We now proceed through the 10 plagues.  Water turns to blood.  The magicians copy it.  No problem.  Except they can only do it, not undo it but God can and does.  Frogs.  The magicians copy it.  But again, they can do it but they can’t undo it.  The frogs are everywhere and the magicians can’t make them go away.  But God does.  Now we get to the third plague, gnats.  Here’s where it all starts going south on the magicians.  They can’t do this one.  They realize they’re up against something more powerful.  “This is the finger of God,” the magicians said to Pharaoh. [Exodus 8:19a]  But Pharaoh won’t give in.  Enter plague four, flies.  Five, death of livestock.  Six, boils.  (Gotta love this one.  It says even the magicians/officials were covered with boils.)  Seventh, hail.  At this point, even the magicians are listening.  “Those among Pharaoh’s officials who feared the word of the Lord made their servants and livestock flee to shelters”  [Exodus 9:20]  Eight, locusts.  Now they’re begging.  “Pharaoh’s officials asked him, “How long must this man be a snare to us? Let the men go, so that they may worship [the Lord] their God. Don’t you realize yet that Egypt is devastated?”  [Exodus 10:7]  Nine, darkness. And last and most terrible of all, the death of the firstborn.  Here God himself comes down and strikes Egypt.  We read in Exodus 12:29, “Now at midnight the Lord struck every firstborn male in the land of Egypt, from the firstborn of Pharaoh who sat on his throne to the firstborn of the prisoner who was in the dungeon, and every firstborn of the livestock.”  This is in the Passover Seder liturgy that we use.  It says “It was God himself and not an angel.”  So when God says he redeemed Israel from Egypt, he meant it.  He didn’t send another to act on his behalf.  He took action himself against the gods of Egypt.

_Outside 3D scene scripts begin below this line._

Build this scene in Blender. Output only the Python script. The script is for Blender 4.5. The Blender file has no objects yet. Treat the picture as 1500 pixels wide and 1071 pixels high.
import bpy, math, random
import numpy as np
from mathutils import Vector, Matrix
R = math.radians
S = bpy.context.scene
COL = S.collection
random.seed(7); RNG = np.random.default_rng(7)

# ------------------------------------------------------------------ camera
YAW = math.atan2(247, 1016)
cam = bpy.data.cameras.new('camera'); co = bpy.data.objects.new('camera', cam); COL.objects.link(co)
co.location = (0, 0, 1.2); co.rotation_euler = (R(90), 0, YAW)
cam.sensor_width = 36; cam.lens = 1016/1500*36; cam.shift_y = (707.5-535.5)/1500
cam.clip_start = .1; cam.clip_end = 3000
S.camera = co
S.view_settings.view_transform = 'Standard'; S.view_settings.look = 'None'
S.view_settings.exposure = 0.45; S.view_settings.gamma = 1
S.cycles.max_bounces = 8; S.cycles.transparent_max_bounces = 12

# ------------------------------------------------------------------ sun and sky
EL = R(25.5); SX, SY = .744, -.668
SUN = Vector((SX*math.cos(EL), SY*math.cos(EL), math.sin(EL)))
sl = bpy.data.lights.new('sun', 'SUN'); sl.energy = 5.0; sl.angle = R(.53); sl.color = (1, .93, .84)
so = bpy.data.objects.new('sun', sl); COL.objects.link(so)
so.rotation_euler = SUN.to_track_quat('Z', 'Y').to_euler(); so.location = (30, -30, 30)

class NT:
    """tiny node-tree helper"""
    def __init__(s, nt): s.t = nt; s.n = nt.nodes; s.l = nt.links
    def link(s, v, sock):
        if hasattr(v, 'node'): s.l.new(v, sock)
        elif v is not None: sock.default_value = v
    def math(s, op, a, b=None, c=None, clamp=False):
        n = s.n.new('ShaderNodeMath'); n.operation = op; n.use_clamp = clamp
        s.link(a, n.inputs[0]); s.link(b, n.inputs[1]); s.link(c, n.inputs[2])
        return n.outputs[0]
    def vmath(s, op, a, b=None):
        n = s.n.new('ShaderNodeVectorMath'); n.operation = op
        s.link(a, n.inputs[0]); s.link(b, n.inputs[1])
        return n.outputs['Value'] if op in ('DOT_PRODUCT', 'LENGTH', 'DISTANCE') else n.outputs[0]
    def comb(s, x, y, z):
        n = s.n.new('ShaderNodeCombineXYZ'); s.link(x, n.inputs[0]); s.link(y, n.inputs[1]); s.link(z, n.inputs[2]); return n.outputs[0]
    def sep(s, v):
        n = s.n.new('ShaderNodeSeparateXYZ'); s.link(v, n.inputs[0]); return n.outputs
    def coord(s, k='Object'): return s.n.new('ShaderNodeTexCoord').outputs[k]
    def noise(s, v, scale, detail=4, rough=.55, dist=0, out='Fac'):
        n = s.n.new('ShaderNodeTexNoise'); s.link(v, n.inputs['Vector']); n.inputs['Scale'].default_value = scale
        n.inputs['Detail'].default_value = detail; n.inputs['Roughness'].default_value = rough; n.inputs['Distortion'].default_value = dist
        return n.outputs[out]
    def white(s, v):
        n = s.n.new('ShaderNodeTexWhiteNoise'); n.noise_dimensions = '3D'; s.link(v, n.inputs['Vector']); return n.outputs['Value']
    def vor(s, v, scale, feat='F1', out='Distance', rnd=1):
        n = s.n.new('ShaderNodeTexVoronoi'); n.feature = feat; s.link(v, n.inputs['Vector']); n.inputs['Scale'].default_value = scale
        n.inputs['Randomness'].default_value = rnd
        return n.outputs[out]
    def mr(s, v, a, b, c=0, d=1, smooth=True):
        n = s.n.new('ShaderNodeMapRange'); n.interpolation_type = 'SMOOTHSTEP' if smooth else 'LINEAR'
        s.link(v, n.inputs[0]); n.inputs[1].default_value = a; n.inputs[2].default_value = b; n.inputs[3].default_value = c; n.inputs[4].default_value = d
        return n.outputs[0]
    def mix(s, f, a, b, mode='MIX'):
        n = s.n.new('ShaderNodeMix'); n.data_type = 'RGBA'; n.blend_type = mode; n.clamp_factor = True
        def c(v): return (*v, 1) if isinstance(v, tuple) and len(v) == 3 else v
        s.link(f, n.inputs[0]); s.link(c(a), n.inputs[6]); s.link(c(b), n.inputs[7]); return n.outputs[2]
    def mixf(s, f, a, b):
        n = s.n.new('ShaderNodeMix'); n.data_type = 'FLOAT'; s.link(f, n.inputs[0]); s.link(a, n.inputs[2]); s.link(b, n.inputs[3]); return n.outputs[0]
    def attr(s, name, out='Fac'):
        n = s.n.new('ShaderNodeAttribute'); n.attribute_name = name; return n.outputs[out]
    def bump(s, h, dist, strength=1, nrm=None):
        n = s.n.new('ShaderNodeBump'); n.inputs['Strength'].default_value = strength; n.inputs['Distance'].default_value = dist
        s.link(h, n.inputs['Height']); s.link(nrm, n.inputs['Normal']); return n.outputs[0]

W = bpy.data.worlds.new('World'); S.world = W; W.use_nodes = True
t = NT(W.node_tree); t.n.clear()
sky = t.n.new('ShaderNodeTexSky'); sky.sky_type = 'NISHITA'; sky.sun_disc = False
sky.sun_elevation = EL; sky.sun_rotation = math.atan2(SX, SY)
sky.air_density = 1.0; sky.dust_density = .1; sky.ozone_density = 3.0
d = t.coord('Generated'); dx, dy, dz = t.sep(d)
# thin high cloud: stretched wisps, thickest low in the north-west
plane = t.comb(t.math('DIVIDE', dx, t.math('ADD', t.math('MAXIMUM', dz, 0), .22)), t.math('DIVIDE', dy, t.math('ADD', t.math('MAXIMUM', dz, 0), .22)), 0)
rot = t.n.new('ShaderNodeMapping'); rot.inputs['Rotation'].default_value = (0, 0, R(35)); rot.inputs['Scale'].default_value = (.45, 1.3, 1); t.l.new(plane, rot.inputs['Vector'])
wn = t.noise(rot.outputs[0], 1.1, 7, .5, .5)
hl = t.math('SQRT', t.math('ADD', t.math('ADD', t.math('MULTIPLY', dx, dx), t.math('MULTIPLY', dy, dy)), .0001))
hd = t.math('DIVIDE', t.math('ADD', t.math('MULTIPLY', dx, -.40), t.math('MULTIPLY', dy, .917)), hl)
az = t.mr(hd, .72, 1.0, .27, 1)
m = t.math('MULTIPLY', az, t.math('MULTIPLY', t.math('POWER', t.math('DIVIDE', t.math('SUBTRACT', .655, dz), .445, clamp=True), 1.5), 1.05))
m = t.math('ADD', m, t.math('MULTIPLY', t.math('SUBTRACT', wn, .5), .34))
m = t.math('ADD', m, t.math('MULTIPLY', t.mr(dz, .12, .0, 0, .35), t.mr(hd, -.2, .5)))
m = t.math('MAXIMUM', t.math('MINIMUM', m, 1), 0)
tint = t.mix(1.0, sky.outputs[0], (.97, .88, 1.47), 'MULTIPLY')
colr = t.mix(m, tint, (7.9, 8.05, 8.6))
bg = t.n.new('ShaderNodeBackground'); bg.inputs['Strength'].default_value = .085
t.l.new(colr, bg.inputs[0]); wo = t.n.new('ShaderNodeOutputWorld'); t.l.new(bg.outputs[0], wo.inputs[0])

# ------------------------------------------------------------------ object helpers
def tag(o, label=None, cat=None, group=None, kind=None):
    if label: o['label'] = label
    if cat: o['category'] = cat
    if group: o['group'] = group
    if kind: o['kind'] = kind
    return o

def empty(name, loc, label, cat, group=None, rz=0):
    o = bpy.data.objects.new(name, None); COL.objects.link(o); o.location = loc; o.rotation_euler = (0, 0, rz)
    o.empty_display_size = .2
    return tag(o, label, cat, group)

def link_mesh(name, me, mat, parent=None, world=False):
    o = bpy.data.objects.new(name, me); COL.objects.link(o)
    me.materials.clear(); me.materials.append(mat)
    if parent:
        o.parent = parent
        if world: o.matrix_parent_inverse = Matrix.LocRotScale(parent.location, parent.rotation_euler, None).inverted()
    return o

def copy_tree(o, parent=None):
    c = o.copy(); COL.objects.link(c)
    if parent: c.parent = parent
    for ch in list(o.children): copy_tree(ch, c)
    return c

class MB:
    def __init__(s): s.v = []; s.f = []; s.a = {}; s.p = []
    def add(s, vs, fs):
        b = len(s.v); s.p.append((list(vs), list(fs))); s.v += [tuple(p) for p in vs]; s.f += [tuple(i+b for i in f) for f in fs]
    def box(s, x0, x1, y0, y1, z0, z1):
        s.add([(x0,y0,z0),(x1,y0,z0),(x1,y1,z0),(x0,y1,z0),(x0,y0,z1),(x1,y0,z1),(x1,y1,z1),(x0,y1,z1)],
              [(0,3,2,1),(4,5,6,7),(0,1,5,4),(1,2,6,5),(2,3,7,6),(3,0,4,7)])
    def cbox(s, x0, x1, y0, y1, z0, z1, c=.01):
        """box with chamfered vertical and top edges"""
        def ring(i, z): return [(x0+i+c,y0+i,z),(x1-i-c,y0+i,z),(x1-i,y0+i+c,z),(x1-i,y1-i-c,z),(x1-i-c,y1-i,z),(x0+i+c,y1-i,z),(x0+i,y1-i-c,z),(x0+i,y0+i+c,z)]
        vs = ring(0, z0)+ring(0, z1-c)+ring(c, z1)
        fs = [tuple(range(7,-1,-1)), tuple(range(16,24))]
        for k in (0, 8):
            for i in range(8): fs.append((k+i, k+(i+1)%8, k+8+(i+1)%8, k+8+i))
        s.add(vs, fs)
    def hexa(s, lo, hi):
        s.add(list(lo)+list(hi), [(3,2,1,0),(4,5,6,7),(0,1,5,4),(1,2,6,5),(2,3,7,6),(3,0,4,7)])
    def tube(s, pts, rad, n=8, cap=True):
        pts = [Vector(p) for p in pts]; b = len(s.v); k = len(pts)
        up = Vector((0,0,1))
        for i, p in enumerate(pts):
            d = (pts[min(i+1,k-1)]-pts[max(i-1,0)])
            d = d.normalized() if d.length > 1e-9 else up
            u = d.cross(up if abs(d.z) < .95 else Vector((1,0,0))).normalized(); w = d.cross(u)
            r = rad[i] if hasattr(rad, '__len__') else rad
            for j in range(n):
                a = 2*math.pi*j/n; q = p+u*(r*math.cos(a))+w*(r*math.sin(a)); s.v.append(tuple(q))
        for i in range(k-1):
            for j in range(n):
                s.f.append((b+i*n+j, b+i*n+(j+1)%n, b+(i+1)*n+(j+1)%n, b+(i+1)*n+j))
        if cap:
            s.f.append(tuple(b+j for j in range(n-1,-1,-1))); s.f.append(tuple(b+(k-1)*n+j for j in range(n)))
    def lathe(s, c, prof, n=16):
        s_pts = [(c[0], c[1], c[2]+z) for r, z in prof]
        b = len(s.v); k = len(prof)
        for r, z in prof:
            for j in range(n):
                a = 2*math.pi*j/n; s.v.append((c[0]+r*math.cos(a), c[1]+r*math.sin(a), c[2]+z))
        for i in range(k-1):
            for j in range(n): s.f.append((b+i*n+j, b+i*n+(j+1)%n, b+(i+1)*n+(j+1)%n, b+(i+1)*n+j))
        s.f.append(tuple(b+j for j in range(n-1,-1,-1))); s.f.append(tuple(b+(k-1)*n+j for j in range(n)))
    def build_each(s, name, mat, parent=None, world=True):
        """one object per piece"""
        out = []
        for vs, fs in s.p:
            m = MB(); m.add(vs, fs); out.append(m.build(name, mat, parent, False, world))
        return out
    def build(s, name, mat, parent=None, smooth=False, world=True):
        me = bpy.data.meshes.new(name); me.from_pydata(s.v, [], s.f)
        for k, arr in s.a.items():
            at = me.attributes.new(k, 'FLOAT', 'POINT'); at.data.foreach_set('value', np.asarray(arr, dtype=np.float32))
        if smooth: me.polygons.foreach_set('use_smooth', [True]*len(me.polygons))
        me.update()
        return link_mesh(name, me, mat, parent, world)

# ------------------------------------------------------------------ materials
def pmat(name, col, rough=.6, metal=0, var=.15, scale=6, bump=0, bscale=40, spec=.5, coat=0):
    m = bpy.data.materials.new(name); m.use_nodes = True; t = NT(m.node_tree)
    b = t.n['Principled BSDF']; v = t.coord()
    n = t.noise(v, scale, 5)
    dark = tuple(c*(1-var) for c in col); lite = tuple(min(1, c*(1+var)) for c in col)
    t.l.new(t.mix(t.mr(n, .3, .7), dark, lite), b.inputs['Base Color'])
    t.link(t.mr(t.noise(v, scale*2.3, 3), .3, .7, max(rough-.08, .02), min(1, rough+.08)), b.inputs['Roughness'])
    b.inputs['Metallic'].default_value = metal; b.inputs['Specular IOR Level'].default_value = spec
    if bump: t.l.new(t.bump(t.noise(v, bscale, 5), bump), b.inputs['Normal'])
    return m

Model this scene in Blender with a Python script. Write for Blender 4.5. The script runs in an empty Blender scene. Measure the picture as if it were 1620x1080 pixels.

Now why do I say he was acting against the gods of Egypt?  After the tenth plague, we read in Numbers 33:4 “Meanwhile, the Egyptians were burying every firstborn male the Lord had struck down among them, for the Lord had executed judgment against their gods.”  So we know that the plagues were a judgment against the gods of Egypt for daring to stand in God’s way and it follows that the plagues would be a witness to the Egyptians that their gods were not much by way of gods.  Some of these plagues point specifically to specific Egyptian gods, others simply show the inability of the Egyptian gods to defy the One God.  For example, the water turning to blood was a challenge to Hapi, the Nile god.  Plague nine, darkness, was a challenge to Ra, the sun god.  Yes, there was an Egyptian goddess with the head of a frog.  Heqet was a fertility goddess and also linked to resurrection through the Osiris (god of the dead) cult.  Dead frogs everywhere did not reflect well on her.  Hail would have come under the purview of Nut, the sky goddess.  Livestock?  Hathor (mother-figure, also a sky goddess, associated with the Osiris cult) often appeared as a cow.  Her bovine counterpart was the Apis bull, considered to be the intermediary between mankind and the gods.  The other plagues may not have been god-specific but this speaks to the all-encompassing power of the One God versus the limited and ineffectual gods of Egypt.

And this is what I’m driving at.  Limited gods are not gods.  These gods mucked about, dabbling in each other’s domains.   They lacked clearly defined areas of power, specializing in little and attempting much, but none of them could do it all.  When the One God challenged them, they could not respond with any power or authority to even make it a fight.  You would think that they would gang up on him.  Ra, the sun god, could join up with Nut and Hathor in their sky goddess functions and end the plague of darkness, thus proving themselves the equal of the One God but nothing like that happened.  The gods of Egypt were silent and powerless.  As powerless as Pharaoh, the living god.

So not only are the gods of Egypt limited and powerless in the face of the One God, they are defeated gods.  The One God defeated them handily and they had nothing to offer back.  This is why we read in Exodus 12:38, “An ethnically diverse crowd also went up with them, along with a huge number of livestock, both flocks and herds.”  There were Egyptians and others who left with the Israelites because they saw the power of the One God and put their lot in with him.  They saw and understood what they had been worshipping and what they had had was powerless in the face of the One God.

What does this tell us?  These imitation gods rely on human nature.  Yeshua wasn’t kidding when he said in John 3:19, “This, then, is the judgment: The light has come into the world, and people loved darkness rather than the light because their deeds were evil.”  Our nature draws us to gods like ourselves because we want to be the gods in our own life, so we will settle for limited, flawed and fundamentally powerless gods who tell us what we want to hear.  Even if it’s a lie.  Especially if it’s a lie.